Am Alex warten die meisten Gäste schon auf ihr Abendessen, schon bevor der weiße BOH-Transporter vorfährt. Nachschlag erst dann, wenn alle was hatten. Auf der Bank sitzen Anton und Lisa, beide essen Reis mit Gemüse. Diesmal wollte Lisa fast nicht kommen, weil es ja so heiß ist, aber zum Glück hätten sie sich doch aufgerafft. Im Alter sei das ja alles immer anstrengender. Lisa äußert sich zur Politik und redet über Obdachlosigkeit. Toll, dass die jungen Leute sich so engagieren! Anton sähe das genauso. Selber sagt er nichts, aber das täte er ja eh nie. Nachdem sie aufgegessen haben, verabschieden sie sich von allen. Bis nächste Woche.

20:50 Uhr

Letze Station: Kotti. Die Straßen haben sich etwas geleert, die Zahl an Gästen hat sich in etwa halbiert. Nachdem alle gegessen haben, wird die Kleiderausgabe aufgebaut. Die Auswahl ist gering und die Nachfrage groß, besonders um die Männer-T-Shirts gibt es etwas Gerangel. Einer nach dem anderen, bitte! Zum offenen Konflikt kommt es nicht, wie meistens läuft alles ziemlich friedlich ab.
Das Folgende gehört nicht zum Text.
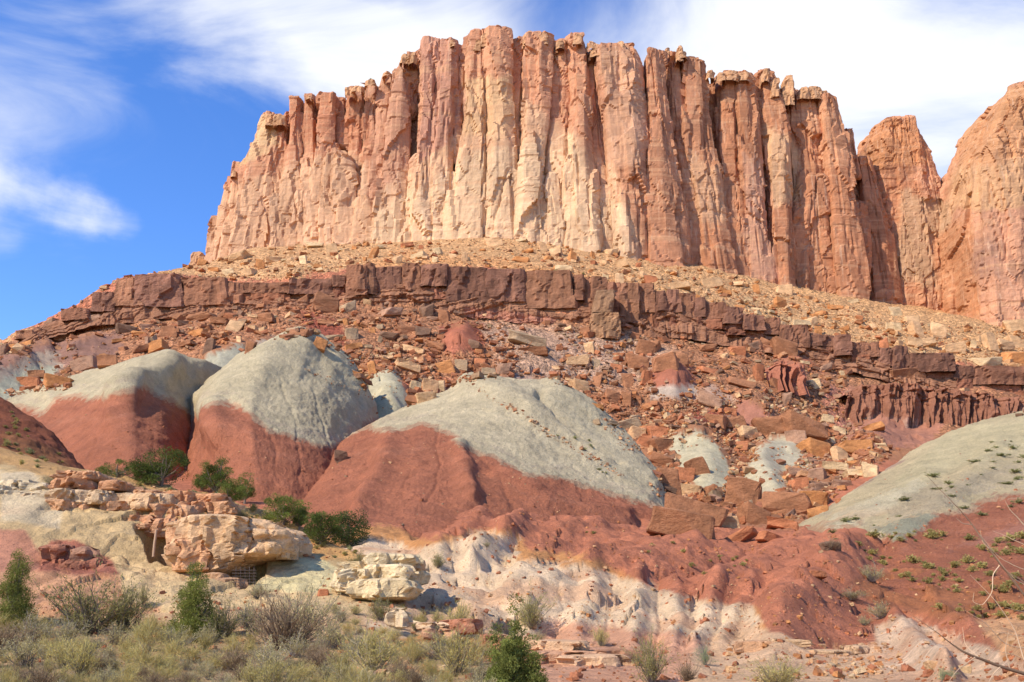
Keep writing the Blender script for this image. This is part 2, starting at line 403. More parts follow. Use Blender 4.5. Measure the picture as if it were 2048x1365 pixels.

In den letzten vier Jahren musste vielleicht drei-, viermal die Polizei eingeschaltet werden, in der Regel klären sich Konflikte, die unter Gästen angefangen werden, auch wieder unter den Gästen.

22:30 Uhr

Die Tour endet in der BOH-Zentrale, es ist Zeit für die Aufräumarbeiten. Hier ist es immer noch heiß, aber das Bier ist kalt. Bald wird der Verein umziehen, wie es schon lange der Plan ist. Mit mehr Platz können die Räumlichkeiten der BOH selbst bald hoffentlich auch zur Anlaufstation für die Gäste werden, geplant sind unter anderem ein Kiez-Café, Duschmöglichkeiten und Notübernachtungsplätze. In ferner Zukunft wird es vielleicht sogar Wohnraumangebote geben. Viele feste Pläne, viele vage Ideen, aber vor allem: genug Platz für Hilfe und wenig Zeit für Ignoranz.